CARM makes importers of record directly responsible for duty payments and corrections, eliminating broker credit arrangements. The system improves transparency for tracking adjustment requests and verifying overpayments, but technical requirements for navigating CARM adjustments reinforce the need for experienced broker support. Cash flow impact of overpayments is now more immediate.

What are common reasons Canadian importers overpay duties?

The most frequent causes are tariff classification errors, missed preferential treatment under CUSMA or CETA, incorrect country of origin determinations, and customs valuation mistakes. Systematic errors across multiple shipments can accumulate into significant overpayments over months or years. Regular compliance audits catch these problems before they grow.

Should I pay my broker a flat fee or contingency percentage for duty recovery?

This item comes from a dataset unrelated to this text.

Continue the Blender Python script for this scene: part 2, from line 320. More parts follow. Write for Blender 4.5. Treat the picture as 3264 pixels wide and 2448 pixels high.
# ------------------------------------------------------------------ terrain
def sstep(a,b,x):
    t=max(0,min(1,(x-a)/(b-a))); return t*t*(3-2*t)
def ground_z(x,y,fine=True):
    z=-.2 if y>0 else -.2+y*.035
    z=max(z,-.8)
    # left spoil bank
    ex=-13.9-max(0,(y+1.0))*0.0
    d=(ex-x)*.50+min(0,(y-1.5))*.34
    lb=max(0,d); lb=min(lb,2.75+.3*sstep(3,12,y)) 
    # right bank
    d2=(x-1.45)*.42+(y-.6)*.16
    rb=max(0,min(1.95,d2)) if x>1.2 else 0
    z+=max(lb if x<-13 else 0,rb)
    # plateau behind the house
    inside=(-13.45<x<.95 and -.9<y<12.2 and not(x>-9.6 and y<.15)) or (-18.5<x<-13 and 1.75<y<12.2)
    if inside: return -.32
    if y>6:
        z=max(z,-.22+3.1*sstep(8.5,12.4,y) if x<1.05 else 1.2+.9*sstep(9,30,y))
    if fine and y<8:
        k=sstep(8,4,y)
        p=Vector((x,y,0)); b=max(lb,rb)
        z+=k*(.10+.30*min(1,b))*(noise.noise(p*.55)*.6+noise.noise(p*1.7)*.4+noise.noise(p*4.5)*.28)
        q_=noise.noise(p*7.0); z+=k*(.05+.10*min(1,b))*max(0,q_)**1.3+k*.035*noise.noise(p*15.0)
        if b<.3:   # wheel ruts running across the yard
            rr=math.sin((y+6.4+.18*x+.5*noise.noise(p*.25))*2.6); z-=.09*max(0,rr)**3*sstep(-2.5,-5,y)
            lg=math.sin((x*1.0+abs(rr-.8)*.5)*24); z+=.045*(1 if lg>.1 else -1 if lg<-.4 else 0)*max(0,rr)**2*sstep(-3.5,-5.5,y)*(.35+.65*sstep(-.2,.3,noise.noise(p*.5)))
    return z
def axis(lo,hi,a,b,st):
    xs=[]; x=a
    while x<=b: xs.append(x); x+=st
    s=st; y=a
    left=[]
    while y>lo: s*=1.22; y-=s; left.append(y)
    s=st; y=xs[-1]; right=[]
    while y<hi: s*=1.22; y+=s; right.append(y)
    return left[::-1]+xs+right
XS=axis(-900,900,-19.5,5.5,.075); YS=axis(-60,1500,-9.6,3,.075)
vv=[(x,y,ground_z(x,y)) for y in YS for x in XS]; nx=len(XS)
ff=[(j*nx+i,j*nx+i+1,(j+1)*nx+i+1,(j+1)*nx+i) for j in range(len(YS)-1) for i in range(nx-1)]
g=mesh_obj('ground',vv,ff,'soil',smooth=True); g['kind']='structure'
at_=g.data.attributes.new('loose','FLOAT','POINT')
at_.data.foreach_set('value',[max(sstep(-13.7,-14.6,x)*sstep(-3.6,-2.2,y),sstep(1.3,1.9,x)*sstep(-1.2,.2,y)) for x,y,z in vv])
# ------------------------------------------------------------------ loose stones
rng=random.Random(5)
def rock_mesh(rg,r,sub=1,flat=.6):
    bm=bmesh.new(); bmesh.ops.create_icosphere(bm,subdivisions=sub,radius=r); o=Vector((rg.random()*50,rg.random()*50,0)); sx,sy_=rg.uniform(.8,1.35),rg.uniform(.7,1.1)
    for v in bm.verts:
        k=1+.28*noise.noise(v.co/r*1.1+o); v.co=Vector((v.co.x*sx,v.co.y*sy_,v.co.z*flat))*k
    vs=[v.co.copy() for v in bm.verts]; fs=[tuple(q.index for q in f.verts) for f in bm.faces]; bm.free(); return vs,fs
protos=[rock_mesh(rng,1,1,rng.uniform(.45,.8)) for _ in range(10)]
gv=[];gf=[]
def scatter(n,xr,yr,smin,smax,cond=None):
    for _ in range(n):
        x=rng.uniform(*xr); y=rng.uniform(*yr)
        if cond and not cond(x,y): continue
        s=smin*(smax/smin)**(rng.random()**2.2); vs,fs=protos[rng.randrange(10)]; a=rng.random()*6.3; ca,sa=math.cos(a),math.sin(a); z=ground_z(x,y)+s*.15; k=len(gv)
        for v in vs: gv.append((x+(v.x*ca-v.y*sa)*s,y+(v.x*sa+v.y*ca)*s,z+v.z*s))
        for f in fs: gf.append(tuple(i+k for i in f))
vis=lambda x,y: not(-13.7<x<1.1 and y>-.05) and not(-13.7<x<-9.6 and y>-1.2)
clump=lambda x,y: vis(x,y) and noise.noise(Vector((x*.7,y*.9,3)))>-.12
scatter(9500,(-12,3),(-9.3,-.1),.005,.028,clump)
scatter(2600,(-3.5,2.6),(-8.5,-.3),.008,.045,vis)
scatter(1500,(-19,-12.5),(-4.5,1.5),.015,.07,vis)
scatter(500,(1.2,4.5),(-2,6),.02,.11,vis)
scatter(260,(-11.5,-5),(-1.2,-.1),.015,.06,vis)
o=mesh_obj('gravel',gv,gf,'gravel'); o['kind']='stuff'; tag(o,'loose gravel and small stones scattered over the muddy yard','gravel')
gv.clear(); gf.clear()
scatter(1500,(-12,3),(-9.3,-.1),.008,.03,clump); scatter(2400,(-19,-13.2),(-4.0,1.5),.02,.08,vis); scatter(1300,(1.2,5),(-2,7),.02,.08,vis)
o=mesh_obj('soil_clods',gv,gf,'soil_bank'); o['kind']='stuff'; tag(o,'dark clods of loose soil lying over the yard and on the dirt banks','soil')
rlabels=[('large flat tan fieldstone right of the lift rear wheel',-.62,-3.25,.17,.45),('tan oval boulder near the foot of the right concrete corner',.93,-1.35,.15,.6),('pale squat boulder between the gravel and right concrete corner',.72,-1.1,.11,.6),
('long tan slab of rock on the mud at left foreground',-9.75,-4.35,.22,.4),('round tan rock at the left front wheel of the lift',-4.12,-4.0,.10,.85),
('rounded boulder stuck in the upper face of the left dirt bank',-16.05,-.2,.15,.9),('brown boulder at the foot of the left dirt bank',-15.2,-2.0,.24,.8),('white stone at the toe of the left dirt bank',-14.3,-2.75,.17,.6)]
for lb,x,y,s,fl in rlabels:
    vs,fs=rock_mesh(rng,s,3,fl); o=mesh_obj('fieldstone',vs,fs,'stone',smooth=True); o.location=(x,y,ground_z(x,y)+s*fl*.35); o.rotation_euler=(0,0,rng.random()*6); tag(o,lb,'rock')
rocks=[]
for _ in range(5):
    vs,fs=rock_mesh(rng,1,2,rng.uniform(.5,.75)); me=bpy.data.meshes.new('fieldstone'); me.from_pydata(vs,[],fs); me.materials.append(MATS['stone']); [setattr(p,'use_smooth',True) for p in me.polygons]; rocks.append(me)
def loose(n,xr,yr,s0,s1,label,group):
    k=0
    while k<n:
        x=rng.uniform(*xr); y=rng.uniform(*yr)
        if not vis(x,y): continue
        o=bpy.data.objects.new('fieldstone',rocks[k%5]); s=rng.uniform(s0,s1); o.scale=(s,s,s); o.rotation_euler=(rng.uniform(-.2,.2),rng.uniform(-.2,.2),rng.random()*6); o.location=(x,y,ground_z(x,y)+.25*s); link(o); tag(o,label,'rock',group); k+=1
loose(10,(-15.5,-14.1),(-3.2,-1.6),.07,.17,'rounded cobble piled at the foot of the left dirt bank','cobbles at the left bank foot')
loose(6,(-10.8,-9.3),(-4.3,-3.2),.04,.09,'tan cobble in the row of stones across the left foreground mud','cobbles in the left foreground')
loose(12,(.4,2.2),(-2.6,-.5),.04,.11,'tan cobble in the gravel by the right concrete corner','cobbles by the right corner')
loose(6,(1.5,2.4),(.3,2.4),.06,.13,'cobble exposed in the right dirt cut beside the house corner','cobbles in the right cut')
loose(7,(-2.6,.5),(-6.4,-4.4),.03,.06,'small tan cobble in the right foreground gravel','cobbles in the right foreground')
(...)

Flat fees work well for straightforward corrections with clear documentation. Contingency fees (15% to 30%) make sense when claim success is uncertain or requires significant unpaid research and reconstruction work. Hourly billing provides transparency but can be hard to budget. Match the fee structure to claim complexity and your risk tolerance.

Can my customs broker recover duties on entries they didn't originally clear?

Yes, brokers regularly file Form B2 adjustments for entries cleared by other brokers or self-cleared by the importer. You'll need to provide original Commercial Accounting Declaration records and supporting documents. Expect higher fees when your broker must reconstruct transaction history and analyze prior tariff treatment decisions without firsthand knowledge of the entries.